The Atonement, the term used to describe the sacrificial work of Jesus for sinners, is a central doctrine in Christianity, but theologians have long debated what it means.
Frank Stagg, a longtime professor at both New Orleans Baptist Theological Seminary and Southern Baptist Theological Seminary in Louisville, Ky., rejected the propositional concept of substitutionary atonement in a 1951 paper, “The Rationale of the Cross.”
“The aim of the cross is reconciliation and forgiveness,” Stagg said in an excerpt quoted in a collection of essays honoring his work published in 1985 by Mercer University Press.
“These are creative,” Stagg wrote. “The aim is to effect a transformation in us. God’s way of Jesus confronts man; man is condemned, he fears and hates so he tries to destroy Jesus; but in this encounter man may be converted by Him who utterly refused to act for Himself — by Him who gave even his life.”
Fisher Humphreys, who taught at both New Orleans Baptist Theological Seminary and Beeson Divinity School before his retirement in 2008, offered an alternative to penal substitution called “cruciform forgiveness” in a 1978 book titled The Death of Christ published by Southern Baptist publisher Broadman Press.
Humphreys’ suggestion that Christ’s death was salvific but not theologically necessary became an undercurrent in the inerrancy controversy that divided the Southern Baptist Convention at the end of the 20th century.
“The atonement was, in fact, necessary in order to fulfill the Scriptures,” conservative resurgence co-founder Paige Patterson said in a 2011 essay looking back on his debate with Humphreys about the book held on the campus of New Orleans Seminary in 1987.
Today the atonement debate in the nation’s second-largest faith group behind Roman Catholics is over the purpose of Christ’s death.

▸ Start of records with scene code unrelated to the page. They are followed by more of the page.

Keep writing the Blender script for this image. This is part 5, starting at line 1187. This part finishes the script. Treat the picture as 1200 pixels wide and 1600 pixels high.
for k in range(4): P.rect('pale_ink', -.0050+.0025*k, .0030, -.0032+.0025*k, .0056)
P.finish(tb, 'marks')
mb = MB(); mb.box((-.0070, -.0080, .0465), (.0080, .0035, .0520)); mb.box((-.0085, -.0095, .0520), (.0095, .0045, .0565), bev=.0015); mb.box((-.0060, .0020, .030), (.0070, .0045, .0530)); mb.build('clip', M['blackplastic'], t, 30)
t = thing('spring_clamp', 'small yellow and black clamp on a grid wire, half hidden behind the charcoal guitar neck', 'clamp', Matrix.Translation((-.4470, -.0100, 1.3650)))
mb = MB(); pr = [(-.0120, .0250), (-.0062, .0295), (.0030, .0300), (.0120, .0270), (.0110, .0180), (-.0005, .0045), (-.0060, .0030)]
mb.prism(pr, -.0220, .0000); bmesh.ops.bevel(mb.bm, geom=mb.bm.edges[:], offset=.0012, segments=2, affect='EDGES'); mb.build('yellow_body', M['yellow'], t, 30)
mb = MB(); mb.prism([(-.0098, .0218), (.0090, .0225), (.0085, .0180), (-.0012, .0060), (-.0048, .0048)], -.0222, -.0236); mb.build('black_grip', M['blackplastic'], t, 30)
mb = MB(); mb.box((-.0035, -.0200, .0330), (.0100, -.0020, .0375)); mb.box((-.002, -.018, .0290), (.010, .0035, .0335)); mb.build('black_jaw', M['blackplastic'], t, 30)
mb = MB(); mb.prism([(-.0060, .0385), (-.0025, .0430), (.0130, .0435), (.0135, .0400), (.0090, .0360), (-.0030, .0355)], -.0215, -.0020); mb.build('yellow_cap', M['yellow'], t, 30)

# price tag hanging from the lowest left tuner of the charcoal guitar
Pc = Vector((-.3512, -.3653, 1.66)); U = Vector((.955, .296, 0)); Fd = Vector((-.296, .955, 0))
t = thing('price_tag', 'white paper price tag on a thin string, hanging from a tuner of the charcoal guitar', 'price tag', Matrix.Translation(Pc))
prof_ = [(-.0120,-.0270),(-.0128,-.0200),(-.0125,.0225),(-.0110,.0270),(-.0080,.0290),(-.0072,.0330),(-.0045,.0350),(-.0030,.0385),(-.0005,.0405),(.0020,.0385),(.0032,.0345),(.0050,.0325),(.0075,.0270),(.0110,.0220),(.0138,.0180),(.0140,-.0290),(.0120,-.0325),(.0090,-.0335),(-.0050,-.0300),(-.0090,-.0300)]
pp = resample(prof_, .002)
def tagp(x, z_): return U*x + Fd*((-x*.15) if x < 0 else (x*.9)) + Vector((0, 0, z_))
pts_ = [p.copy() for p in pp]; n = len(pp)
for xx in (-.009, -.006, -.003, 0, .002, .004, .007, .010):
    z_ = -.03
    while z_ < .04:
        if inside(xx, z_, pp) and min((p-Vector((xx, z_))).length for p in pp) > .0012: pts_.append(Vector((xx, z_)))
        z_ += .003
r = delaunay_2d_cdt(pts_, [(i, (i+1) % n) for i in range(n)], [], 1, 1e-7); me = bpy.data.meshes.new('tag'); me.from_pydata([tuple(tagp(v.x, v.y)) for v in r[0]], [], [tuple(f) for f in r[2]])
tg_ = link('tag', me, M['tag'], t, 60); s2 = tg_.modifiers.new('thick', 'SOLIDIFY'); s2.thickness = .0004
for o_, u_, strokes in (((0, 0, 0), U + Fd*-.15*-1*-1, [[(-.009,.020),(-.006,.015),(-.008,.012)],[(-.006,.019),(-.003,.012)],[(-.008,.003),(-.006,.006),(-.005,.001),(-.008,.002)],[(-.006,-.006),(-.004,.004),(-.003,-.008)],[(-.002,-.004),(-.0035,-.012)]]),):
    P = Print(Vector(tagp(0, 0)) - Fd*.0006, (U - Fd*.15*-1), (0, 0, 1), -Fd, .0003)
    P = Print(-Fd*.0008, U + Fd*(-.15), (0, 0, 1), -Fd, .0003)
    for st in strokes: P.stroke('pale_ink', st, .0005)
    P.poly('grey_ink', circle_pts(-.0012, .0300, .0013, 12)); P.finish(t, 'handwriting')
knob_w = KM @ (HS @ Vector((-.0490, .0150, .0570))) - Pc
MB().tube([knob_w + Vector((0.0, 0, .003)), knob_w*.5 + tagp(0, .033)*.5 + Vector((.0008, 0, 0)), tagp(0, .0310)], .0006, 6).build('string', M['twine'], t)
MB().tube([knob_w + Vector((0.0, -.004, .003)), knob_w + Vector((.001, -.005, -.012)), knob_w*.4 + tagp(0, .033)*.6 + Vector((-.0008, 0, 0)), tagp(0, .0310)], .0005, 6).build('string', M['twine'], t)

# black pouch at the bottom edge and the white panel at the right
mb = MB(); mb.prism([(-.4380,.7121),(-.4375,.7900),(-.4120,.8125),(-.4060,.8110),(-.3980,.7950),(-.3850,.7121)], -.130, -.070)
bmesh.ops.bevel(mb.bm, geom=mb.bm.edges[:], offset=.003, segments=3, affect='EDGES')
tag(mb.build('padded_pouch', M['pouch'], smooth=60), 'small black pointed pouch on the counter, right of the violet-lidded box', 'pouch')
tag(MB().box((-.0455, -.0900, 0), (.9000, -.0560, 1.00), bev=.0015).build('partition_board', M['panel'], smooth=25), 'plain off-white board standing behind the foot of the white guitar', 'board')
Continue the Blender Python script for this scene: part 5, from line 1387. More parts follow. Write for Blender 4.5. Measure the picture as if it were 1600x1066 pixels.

Limited atonement, one of the five points of Calvinism, holds that Christ’s death was intended to secure redemption for only the “elect,” those whom God has predetermined to save.
“I think that of all the five points of Calvinism, limited atonement is the most controversial, and the one that engenders perhaps the most confusion and consternation,” Ligonier Ministries founder R.C. Sproul wrote in an article published in 2012.
Sproul, a member of the Calvinist Presbyterian Church in America, said he prefers the term “definite” atonement or redemption to communicate “that God the Father designed the work of redemption specifically with a view to providing salvation for the elect, and that Christ died for His sheep and laid down His life for those the Father had given to Him.”
A Statement of the Traditional Southern Baptist Understanding of God’s Plan of Salvation, posted online by Connect316, a group formed to counterbalance organizations promoting Calvinism in the SBC, affirms penal substitution but denies “that Christ died only for the sins of those who will be saved.”